Fri | Jul 30, 2021

Editorial | Were the police called to JUTC?

Published:Friday | June 7, 2019 | 12:00 AM

Given last week’s allegations by chief executive officer of the Government’s Jamaica Urban Transit Company (JUTC), Paul Abrahams, and his portfolio minister, Robert Montague, the constabulary’s counterterrorism squad should be deep into an investigation of conspiracy to commit mass murder, involving persons associated with the JUTC.

If that is not the case and neither official has made formal complaints to the police, they would have been tardy and irresponsible, failing in their duty of care to JUTC’s customers and, more important, to the preservation of human life. Or they may be accused of blatant cynicism – of stretching a yarn to gee up political sympathy.

The JUTC operates in the Kingston Metropolitan Area. Now in its 21st year, its establishment was intended to transform a ramshackle public transport system of many private owners into something decent. While many of the problems of the old arrangement remain, the JUTC has made a difference. It offers a relatively decent service, which, however, has come at a high price and not without, often, political controversy.

Political administrations are often accused of ­stuffing the company, which employs more than 2,000 persons, with their supporters and activists, many of whom are without the skills to do the jobs for which they are hired. This, critics claim, is a significant contributor to the more than J$3 billion – which is projected to rise to close to J$4 billion in 2019-2020 – the company loses annually.

The JUTC buses also face a high incidence of vandalism, including being frequently stoned in some communities. This, in the past, was usually attributed to arbitrary hooligans with no defined agendas. But Messrs Abrahams and Montague now claim something more sinister.

Some of the company’s buses have been the subject of a recent spate of fires. JUTC buses have had fires before. What is different now is the interpretation being put on these events by the company’s officials.


Last week, the JUTC declared in a public statement that its investigation had unearthed “some startling bits of information” about the incidents, including that “substandard workmanship may have caused two of the three fires”. Notwithstanding the palpitating tone of the release, we might have attributed the discovery of a loose “fuel line beside a turbo and rag that was used to tie a hydraulic line among other displaced connections in the engine” to the incompetence of the mechanics who did the job.

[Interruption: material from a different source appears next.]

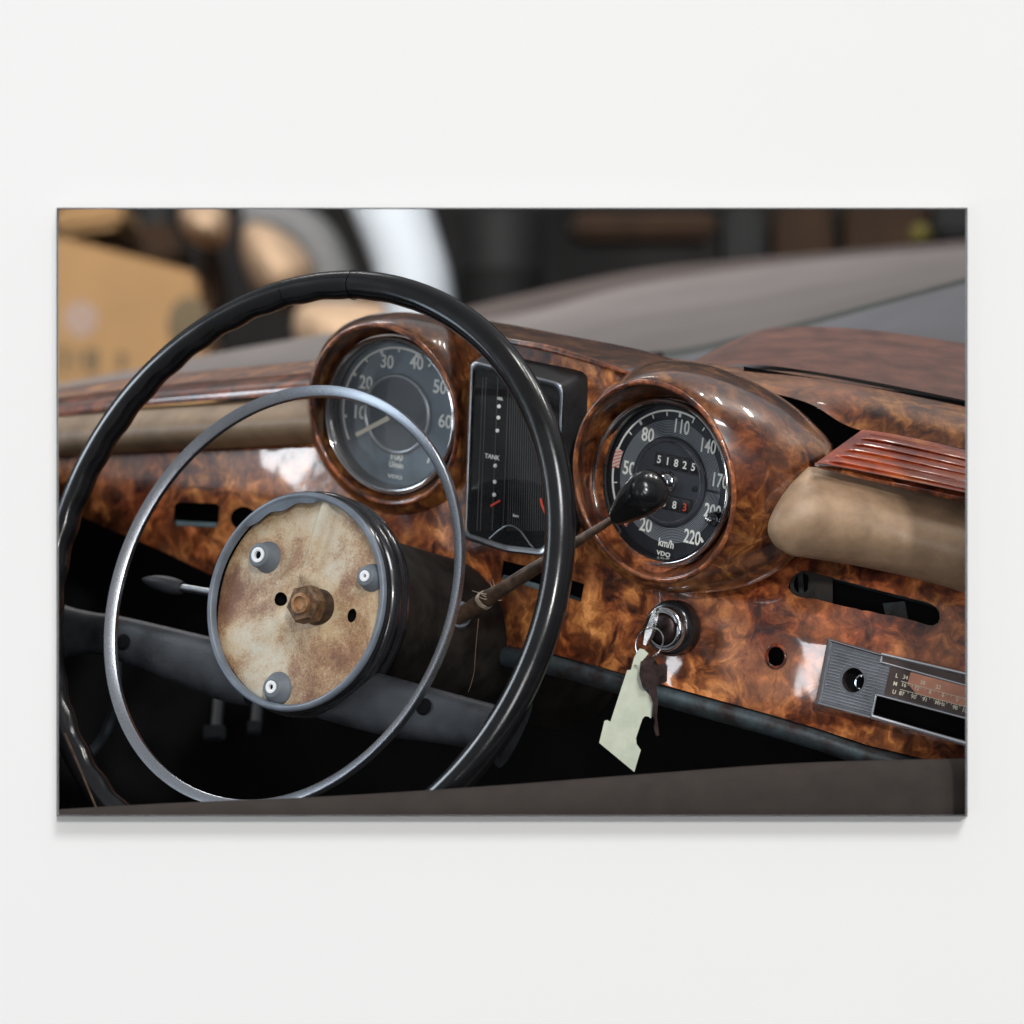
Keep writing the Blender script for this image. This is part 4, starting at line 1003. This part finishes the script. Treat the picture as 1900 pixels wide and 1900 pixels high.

Except, we were told by Mr Abrahams not only that the shoddy works could lead to spontaneous combustion, but that it all seemed to be part of “efforts to undermine the operations of the bus company, both internal and external”.

That claim was followed by Mr Montague’s assertion in Parliament that the fires “were not accidental”. “…We have found that there is a network within and outside the company trying to sabotage the entity and the jobs of hundreds of hard-working Jamaicans,” he said.

The calculations of this cabal, if the claims are true, might not have been the same as the classic terrorist, but fundamentally, the outcomes would be no different. Each day, the JUTC has more than 380 buses on the roads, some of which transport as many as 100 passengers. This year, the company will provide more than 53 million passenger rides. An incident on a single bus, potentially, could cost scores of lives. Multiple incidents are too dark to contemplate.

This, therefore, isn’t a matter that this newspaper takes lightly. It ought not to be a claim thrown about casually, hoping to embarrass the other side for political gain. If Messrs Abrahams and Montague have real information, it should be treated with the seriousness it deserves.